Er erlernte das Handwerk des Schäftemachers von seinem Vater, absolvierte eine Ausbildung zum Orthopädieschuhmacher und eröffnete nach abgelegter Schuhmacher Meisterprüfung am 26. Oktober 1987 die heutige Werkstatt – nur 1500 Meter vom Standort der ehemaligen „Glückauf Schuhfabrik“ entfernt.

Hugo Michael Seidich stand noch viele Jahre seinem Sohn rüstig zur Seite und konnte auch noch seinem Enkel vieles beibringen. Am 27. April 2012, nach einem sehr erfüllten Leben, verstarb Hugo Michael Seidich im Alter von 83 Jahren. Er freute sich noch mit erleben zu können, dass auch die vierte Generation den Betrieb fortführen wird. Sowohl Dustin Seidich als auch Schwiegersohn Jan Droste erlernten das Handwerk. Beide sind inzwischen Schuhmachergesellen und versierte Schäftemacher.

Es machte ihn stolz, dass trotz der vielen Tiefschläge, die Familie immer noch Schäfte fertigt. Ob für ehemalige Bergmänner, die Ihre Gesundheit in den Minen des Ruhrpotts gelassen haben oder für qualitätsbewussten Schuhliebhaber im In- und Ausland, welche das Glück haben sich perfektes Schuhwerk nach Maß anfertigen lassen können.

Der Großteil der Arbeiten sind für Orthopädisches Schuhwerk, aber man findet Schäfte aus Herne auch an den Füßen von Angehörigen der Adelshäuser, bekannten Hollywood Stars und anspruchsvollen Privatkunden. Ebenso an Kindern, die in Kriegsgebieten schwere Verletzungen an den Füßen erlitten oder in Afrika körperlich stark beeinträchtigt geboren, erst mit Orthopädischen Schuhen wieder voll am Leben teilnehmen können.

Arbeiten unserer Familie waren u.a. in der Sonderausstellung „Schuhtick – von heißen Sohlen und kalten Füßen“ der Landesmuseen zu sehen.

Von 2004 bis 2024 unterrichtet Hartmut Seidich als Dozent für Schaftbau an der Akademie der Handwerkskammer Düsseldorf, die Orthopädieschuhmacher-Meisterschüler.
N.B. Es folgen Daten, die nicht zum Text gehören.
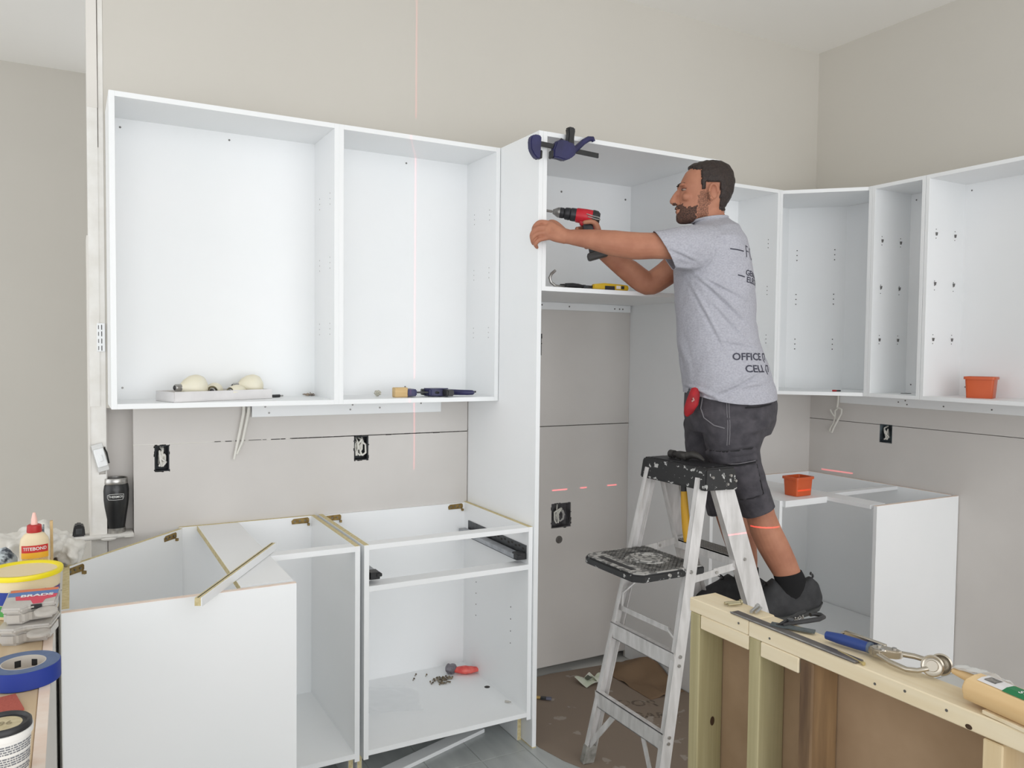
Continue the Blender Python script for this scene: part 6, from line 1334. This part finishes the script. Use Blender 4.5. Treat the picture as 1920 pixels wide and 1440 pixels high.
# wooden hand tool with labels, bottom right
t = thing('wooden_tool_handle', 'rounded pale wooden tool with green label at the right end of the stud wall', 'tool', (-0.040, -2.40, zp), math.radians(-97))
WTOOL = wood('smooth_beech', (226, 196, 148), (208, 172, 120), scale=6, stretch=(0.06, 1, 1), rough=0.45)
mb = MB(); mb.prism([(-0.036, 0.012), (-0.040, 0.032), (-0.031, 0.049), (-0.008, 0.055), (0.010, 0.055), (0.031, 0.049), (0.040, 0.032), (0.036, 0.012), (0.024, 0.008), (-0.024, 0.008)], -0.02, 0.40, axis='x')
bmesh.ops.bevel(mb.b, geom=[e for e in mb.b.edges if abs(e.verts[0].co.x - e.verts[1].co.x) < 1e-6], offset=0.008, segments=3, affect='EDGES'); obj('handle_body', mb, WTOOL, t, smooth=65)
mb = MB(); mb.box(0.03, 0.40, -0.040, -0.012, 0.0004, 0.008, bev=0.001); obj('base_slat', mb, PINE, t)
def top(x, y): 
    h = 0.0523 if abs(y) < 0.001 else 0.0523 - abs(y) * 0.25 - 0.0
    return Vector((x, y, 0.0565 - max(0, abs(y) - 0.010) * 0.30))
def lblp(x0, x1, y0, y1, m, n, off=0.0):
    mb = MB(); mb.grid(lambda u, v: top(x0 + (x1 - x0) * u, y0 + (y1 - y0) * v) + Vector((0, 0, off)), 4, 8); return obj(n, mb, m, t)
lblp(0.004, 0.062, -0.022, 0.014, CARD, 'white_label'); lblp(0.012, 0.036, -0.014, 0.008, mat('dark_grey_label', (84, 82, 80), rough=0.6, c2=(150, 146, 140), scale=120), 'label_picture', 0.0004); gl = lblp(0.056, 0.20, -0.024, 0.014, mat('green_paper_label', (22, 118, 70), rough=0.5), 'green_label', 0.0004)
obj('lettering', text_mb('SWISS', 0.017, lambda x, y: top(0.078 + x, y - 0.006) + Vector((0, 0, 0.001)), align='LEFT', bold=0.0004), WHITEINK, t)
mb = MB(); vs = mb.grid(lambda u, v: Vector((-0.075 + 0.14 * u, 0.006 + 0.036 * v, 0.047 + 0.012 * math.sin(PI * u) + 0.006 * noise.noise((u * 9, v * 7, 3)) - 0.016 * abs(v - 0.4))), 22, 12); obj('torn_wrap', mb, mat('shiny_clear_wrap', (232, 232, 230), rough=0.15, trans=0.5), t, smooth=60)
mb = MB(); mb.tube([(-0.075, 0.012, 0.036), (-0.045, 0.013, 0.035), (-0.012, 0.014, 0.034)], [0.006, 0.009, 0.011], n=12); obj('round_stem', mb, WTOOL, t, smooth=50)
# hammer hung through the ladder cap
t = thing('hammer', 'yellow handled hammer hanging through the top cap of the ladder', 'hammer', (0.425, -0.985, 0.0))
mb = MB(); mb.tube([(0, 0.0, 1.19), (0.001, 0.0, 1.12), (0.002, -0.004, 1.05)], [0.010, 0.010, 0.011], n=10); obj('neck', mb, BLACKP, t, smooth=50)
mb = MB(); mb.tube([(0.002, -0.004, 1.058), (0.002, -0.010, 1.0), (0.003, -0.020, 0.92), (0.004, -0.028, 0.872)], [0.0115, 0.0145, 0.0155, 0.0145], n=12); obj('grip', mb, mat('mustard_yellow_rubber', (206, 156, 34), rough=0.5), t, smooth=50)
HH = mat('worn_dark_iron', (74, 72, 70), rough=0.5, metal=0.5, c2=(58, 56, 55), scale=40)
mb = MB(); mb.cyl((0, 0.075, 1.192), (0, 0.050, 1.192), 0.015, n=18); mb.cyl((0, 0.052, 1.192), (0, 0.030, 1.192), 0.010, n=14); mb.box(-0.013, 0.013, -0.026, 0.032, 1.178, 1.207, bev=0.005)
mb.tube([(0, -0.024, 1.195), (0.003, -0.055, 1.203), (0.006, -0.085, 1.196), (0.008, -0.105, 1.186)], [0.0145, 0.014, 0.010, 0.005], n=10); obj('hammer_head', mb, HH, t, smooth=45)
# ================================================================ what the man holds
t = thing('power_drill', 'red and black cordless drill in the right hand of the man', 'drill', (0.692, -0.962, 0), math.radians(148))
DR0, DR1 = Vector((0.7559, -0.0600, 2.1466)), Vector((0.5310, -0.0600, 2.1129)); ax = (DR1 - DR0).normalized(); MD = Matrix.Translation(DR0) @ rotm((0, 0, 1), ax); LD = (DR1 - DR0).length
mb = MB(); mb.lathe([(0.0001, 0), (0.0045, 0.0), (0.0056, 0.004), (0.0056, 0.036), (0.003, 0.037), (0.003, 0.046), (0.0001, 0.046)], n=8, M=MD); obj('drill_bit', mb, STEEL, t)
mb = MB(); mb.lathe([(0.0001, 0.038), (0.009, 0.038), (0.0175, 0.054), (0.0205, 0.060), (0.0205, 0.068), (0.0001, 0.068)], n=28, M=MD); obj('chuck_nose', mb, STEEL, t, smooth=40)
mb = MB(); mb.lathe([(0.0200, 0.066), (0.0212, 0.068), (0.0212, 0.082), (0.0185, 0.084), (0.021, 0.086), (0.024, 0.090), (0.025, 0.106), (0.0225, 0.109), (0.0255, 0.111), (0.0265, 0.118), (0.0265, 0.140), (0.0001, 0.140)], n=32, M=MD); obj('chuck_collar', mb, mat('black_grey_drill', (52, 52, 56), rough=0.35, metal=0.3), t, smooth=35)
REDP = mat('drill_red_plastic', (190, 28, 44), rough=0.38)
def frame(a, b_):
    a, b_ = Vector(a), Vector(b_); z = (b_ - a).normalized(); y = Vector((0, 1, 0)); x = y.cross(z).normalized(); y = z.cross(x)
    return Matrix.Translation(a) @ Matrix((x, y, z)).transposed().to_4x4()
mb = MB(); mb.lathe([(0.0265, 0.132), (0.029, 0.136), (0.030, 0.170), (0.029, 0.205), (0.025, LD - 0.006), (0.018, LD), (0.0001, LD)], n=28, M=MD); hs = obj('motor_housing', mb, REDP, t, smooth=40)
mb = MB(); mb.lathe([(0.0305, 0.198), (0.0308, 0.204), (0.0285, LD - 0.008), (0.02, LD + 0.001), (0.0001, LD + 0.001)], n=28, M=MD); obj('rear_vent', mb, BLACKP, hs, smooth=40)
H0, H1 = Vector((0.5865, -0.0600, 2.1171)), Vector((0.5459, -0.0600, 1.9725)); MH = frame(H0, H1); LH = (H1 - H0).length
mb = MB(); mb.box(-0.021, 0.021, -0.0155, 0.0155, 0.0, LH, bev=0.008, M=MH, seg=2); obj('handle', mb, BLACKP, t, smooth=40)
mb = MB(); mb.box(-0.030, 0.024, -0.018, 0.018, -0.004, 0.030, bev=0.010, M=MH, seg=2); mb.box(0.016, 0.030, -0.013, 0.013, 0.02, 0.06, bev=0.006, M=MH, seg=2); obj('grip_shell', mb, REDP, hs, smooth=40)
mb = MB(); mb.box(0.020, 0.034, -0.008, 0.008, 0.022, 0.050, bev=0.004, M=MH, seg=2); obj('trigger', mb, BLACKP, t, smooth=40)
mb = MB(); mb.box(-0.034, 0.050, -0.030, 0.030, LH - 0.008, LH + 0.022, bev=0.009, M=MH, seg=2); bt_ = obj('battery', mb, mat('dark_grey_battery', (58, 56, 56), rough=0.5), t, smooth=40)
mb = MB(); mb.tube([Vector((0.5835, -0.0280, 2.1265)), Vector((0.5582, -0.0240, 2.1175)), Vector((0.5329, -0.0240, 2.1112)), Vector((0.5284, -0.0260, 2.1031)), Vector((0.5453, -0.0270, 2.1054)), Vector((0.5791, -0.0300, 2.1163))], 0.0022, n=8); obj('belt_hook', mb, STEEL, t, smooth=50)
t = thing('tape_pouch', 'red cloth pouch sticking out of the front pocket of the man', 'pouch', (0.692, -0.962, 0), math.radians(148))
mb = MB(); mb.tube([(0.1729, 0.1400, 1.4396), (0.1766, 0.1520, 1.4221), (0.1847, 0.1570, 1.3922), (0.1965, 0.1480, 1.3612), (0.2032, 0.1420, 1.3445)], [0.015, 0.021, 0.024, 0.019, 0.008], n=14)
for v in mb.b.verts: v.co += Vector((0, 0, 1)) * 0.004 * noise.noise(v.co * 60)
pc = obj('pouch_cloth', mb, mat('red_cloth', (168, 28, 36), rough=0.7, c2=(140, 22, 30), scale=30), t, smooth=60)
mb = MB()
for q in ((1301,748), (1292,762)): pass
mb.tube([(0.1877, 0.1840, 1.4117), (0.1838, 0.1850, 1.4039), (0.1917, 0.1860, 1.3979)], 0.0035, n=8); obj('brass_snap', mb, mat('grey_scratches', (170, 130, 124), rough=0.6), pc, smooth=50)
Viele Jahre unterstützte ihm dabei seine Frau Tanja und Sohn Dustin.

Während dieser Zeit schrieb Hartmut und Dustin Seidich Lehrbücher über Schaftbau, welche heute in über dreißig Ländern geschätzt werden und gaben ihr Fachwissen auch in Workshops weiter.

Der Zentralverband des Deutschen Schuhmacherhandwerks verlieh Hartmut Seidich 2023, die „Verdienstmedaille für herausragende Verdienste für das Handwerk der Schuhmacher“, die höchste Auszeichnung, welche der Verband vergeben kann.

Heute ist die Herner Werkstatt eine der wenigen, in denen der gesamte Fertigungsprozess noch rein handwerklich umgesetzt wird und man steht mit Fachkollegen/innen weltweit im Austausch.